Opposition leaders denounced on Monday Prime Minister Nikol Pashinian’s reported plans to appoint a senior but politically inexperienced lawmaker as Armenia’s new ambassador to the United States.

Lilit Makunts, who leads the ruling My Step bloc’s group in the Armenian parliament, did not deny media reports about her impending appointment when she spoke to RFE/RL’s Armenian Service on Sunday.

“There is such an issue on the agenda but it is still under discussion,” she said.

Makunts, 37, taught English at Russian-Armenian University in Yerevan and did not engage in political activities before being appointed as Armenia’s culture minister in the wake of the “Velvet Revolution” of April-May 2018 that brought Pashinian to power. She held that post until being elected to the parliament on My Step’s ticket in December 2018.

The current Armenian ambassador in Washington, Varuzhan Nersesyan, is a career diplomat who was handpicked for the post by Pashinian. Nersesyan handed his credentials to then President Donald Trump in January 2019.

It is not clear why Pashinian may have decided to replace Nersesyan. The prime minister’s office did not comment on Monday on the reports about Makunts’s appointment.

Pashinian’s apparent choice of the new ambassador was strongly criticized by senior lawmakers from the two opposition parties represented in the parliament.

“I think he is simply trying to get his people out of the country. I mean his key loyalists who would definitely be prosecuted [after regime change in Armenia,]” claimed Naira Zohrabian of the Prosperous Armenia Party (BHK).

Zohrabian dismissed Makunts as “a woman who only speaks good English.” “Let’s hold a contest for the best English speaker and appoint the winner as ambassador to the U.S.,” she suggested tartly.

“She is not a diplomat. I don’t know what she will be doing there [in Washington,]” said Gevorg Gorgisian of the Bright Armenia Party.

“This is a continuation of the bad old traditions,” Gorgisian complained, referring to politically motivated ambassadorial appointments made by Armenia’s former leaders.

Pashinian’s reported decision appears to have also prompted criticism from one of the two main Armenian-American lobby groups.

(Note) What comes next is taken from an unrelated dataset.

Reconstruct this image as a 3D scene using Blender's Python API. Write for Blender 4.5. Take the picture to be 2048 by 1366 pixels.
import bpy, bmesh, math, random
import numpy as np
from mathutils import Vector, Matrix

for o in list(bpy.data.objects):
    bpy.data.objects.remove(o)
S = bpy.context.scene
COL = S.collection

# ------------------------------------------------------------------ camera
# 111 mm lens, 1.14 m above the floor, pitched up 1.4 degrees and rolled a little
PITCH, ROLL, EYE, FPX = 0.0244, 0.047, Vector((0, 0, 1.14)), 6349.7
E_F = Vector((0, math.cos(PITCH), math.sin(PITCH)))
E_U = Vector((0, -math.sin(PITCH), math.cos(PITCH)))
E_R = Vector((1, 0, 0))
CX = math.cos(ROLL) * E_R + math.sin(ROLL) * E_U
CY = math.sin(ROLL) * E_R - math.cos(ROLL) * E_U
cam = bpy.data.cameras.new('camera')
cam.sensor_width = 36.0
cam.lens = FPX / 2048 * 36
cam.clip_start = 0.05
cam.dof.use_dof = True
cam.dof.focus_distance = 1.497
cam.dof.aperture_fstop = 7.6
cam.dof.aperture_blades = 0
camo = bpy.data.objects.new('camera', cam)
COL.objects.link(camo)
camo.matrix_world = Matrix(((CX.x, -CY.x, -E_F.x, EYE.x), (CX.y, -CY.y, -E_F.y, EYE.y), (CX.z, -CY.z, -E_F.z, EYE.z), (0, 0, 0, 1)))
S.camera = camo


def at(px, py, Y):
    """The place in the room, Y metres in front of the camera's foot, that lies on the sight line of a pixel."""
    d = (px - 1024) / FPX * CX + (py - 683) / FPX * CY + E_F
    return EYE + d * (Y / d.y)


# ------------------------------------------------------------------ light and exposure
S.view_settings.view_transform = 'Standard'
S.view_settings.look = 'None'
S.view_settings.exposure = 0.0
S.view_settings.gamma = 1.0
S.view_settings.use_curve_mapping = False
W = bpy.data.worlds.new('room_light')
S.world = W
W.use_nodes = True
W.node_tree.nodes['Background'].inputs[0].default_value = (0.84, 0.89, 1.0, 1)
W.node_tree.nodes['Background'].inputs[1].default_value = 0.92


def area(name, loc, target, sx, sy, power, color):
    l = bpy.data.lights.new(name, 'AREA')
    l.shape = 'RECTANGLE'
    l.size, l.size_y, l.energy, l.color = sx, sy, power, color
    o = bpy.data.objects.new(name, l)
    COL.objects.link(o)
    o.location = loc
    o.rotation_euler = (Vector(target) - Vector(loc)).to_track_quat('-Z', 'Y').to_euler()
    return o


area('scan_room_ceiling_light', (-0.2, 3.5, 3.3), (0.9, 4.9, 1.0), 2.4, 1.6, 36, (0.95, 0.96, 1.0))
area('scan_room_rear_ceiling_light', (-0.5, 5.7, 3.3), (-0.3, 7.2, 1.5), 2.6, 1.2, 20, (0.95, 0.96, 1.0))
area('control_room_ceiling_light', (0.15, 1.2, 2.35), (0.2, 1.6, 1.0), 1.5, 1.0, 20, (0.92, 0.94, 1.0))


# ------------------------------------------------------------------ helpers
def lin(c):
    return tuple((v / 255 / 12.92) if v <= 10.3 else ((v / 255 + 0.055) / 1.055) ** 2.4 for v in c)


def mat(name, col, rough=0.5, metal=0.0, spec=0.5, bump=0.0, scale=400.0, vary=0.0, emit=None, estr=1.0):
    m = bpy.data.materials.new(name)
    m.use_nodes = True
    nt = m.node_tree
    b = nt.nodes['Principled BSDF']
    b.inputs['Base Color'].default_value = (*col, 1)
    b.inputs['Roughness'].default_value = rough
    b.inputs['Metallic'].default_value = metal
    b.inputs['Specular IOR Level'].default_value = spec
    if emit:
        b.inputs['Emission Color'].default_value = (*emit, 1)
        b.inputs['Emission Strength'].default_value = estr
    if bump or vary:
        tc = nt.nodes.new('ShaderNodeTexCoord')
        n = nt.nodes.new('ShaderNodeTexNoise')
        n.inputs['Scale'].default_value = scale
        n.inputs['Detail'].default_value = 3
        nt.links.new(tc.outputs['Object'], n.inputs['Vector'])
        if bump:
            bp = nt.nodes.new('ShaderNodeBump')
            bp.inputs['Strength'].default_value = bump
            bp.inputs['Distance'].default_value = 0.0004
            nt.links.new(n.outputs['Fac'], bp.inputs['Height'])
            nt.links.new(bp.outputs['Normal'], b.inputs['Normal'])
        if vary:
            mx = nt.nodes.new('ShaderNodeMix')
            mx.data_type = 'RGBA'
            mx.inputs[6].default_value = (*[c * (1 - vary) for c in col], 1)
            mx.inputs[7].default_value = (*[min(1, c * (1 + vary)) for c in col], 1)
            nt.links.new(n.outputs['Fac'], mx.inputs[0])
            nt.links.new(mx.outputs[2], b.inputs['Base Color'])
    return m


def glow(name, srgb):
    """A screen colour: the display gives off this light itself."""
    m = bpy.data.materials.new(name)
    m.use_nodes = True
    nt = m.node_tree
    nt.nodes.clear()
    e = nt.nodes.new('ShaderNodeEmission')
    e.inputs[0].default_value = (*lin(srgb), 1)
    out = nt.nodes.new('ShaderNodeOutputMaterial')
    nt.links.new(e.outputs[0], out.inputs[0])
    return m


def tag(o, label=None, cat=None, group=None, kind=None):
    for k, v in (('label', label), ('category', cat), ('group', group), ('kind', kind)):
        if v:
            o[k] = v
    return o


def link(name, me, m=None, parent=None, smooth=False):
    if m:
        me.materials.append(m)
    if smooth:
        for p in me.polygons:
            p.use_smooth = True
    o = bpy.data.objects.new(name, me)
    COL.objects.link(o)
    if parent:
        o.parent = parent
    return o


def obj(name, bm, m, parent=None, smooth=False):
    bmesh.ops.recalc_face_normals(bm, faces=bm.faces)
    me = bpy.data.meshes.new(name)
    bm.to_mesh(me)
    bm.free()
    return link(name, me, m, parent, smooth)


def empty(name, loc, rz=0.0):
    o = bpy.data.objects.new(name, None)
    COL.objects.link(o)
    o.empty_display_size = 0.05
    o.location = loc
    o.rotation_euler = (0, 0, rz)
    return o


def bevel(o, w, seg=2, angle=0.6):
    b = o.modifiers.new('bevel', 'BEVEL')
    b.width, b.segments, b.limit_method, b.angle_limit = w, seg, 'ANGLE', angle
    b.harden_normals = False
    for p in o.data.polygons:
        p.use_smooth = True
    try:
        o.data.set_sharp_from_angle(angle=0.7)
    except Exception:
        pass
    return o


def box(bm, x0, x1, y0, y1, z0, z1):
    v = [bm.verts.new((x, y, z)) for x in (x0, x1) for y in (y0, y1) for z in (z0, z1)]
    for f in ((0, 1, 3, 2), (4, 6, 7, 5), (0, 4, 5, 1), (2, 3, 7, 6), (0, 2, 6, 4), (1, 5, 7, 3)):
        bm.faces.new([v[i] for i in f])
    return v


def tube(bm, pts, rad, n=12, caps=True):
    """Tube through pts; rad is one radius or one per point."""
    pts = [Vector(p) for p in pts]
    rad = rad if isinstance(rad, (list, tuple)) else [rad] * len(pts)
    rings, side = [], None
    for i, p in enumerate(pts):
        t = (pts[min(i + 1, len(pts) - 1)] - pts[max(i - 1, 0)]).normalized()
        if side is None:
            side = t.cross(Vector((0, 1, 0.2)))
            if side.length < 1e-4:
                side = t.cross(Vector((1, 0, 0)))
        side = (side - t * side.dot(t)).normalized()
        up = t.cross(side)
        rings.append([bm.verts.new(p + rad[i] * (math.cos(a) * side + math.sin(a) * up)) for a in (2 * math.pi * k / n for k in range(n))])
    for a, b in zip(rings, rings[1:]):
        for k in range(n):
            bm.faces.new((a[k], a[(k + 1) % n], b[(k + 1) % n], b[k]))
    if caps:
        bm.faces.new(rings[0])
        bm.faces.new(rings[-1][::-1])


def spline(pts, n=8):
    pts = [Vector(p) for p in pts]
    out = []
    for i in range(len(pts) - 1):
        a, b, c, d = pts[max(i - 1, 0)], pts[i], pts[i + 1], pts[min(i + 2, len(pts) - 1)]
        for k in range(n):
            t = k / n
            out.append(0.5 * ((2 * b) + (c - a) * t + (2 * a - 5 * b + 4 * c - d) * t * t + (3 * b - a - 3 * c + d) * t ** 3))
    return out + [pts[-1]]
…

“With the stakes so high and the need for serious, seasoned professionals so very clear, we cannot afford on-the-job-training, political sinecures, or anything other than our very best in high level diplomatic postings,” Aram Hamparian, the executive director of the Armenian National Committee of America, wrote on Facebook.

In her interview with RFE/RL’s Armenian Service, Makunts downplayed her lack of diplomatic experience and argued that “political appointments” of ambassadors is common practice around the world.

“Experience is certainly very important, but in some cases it does not play a central role,” she said.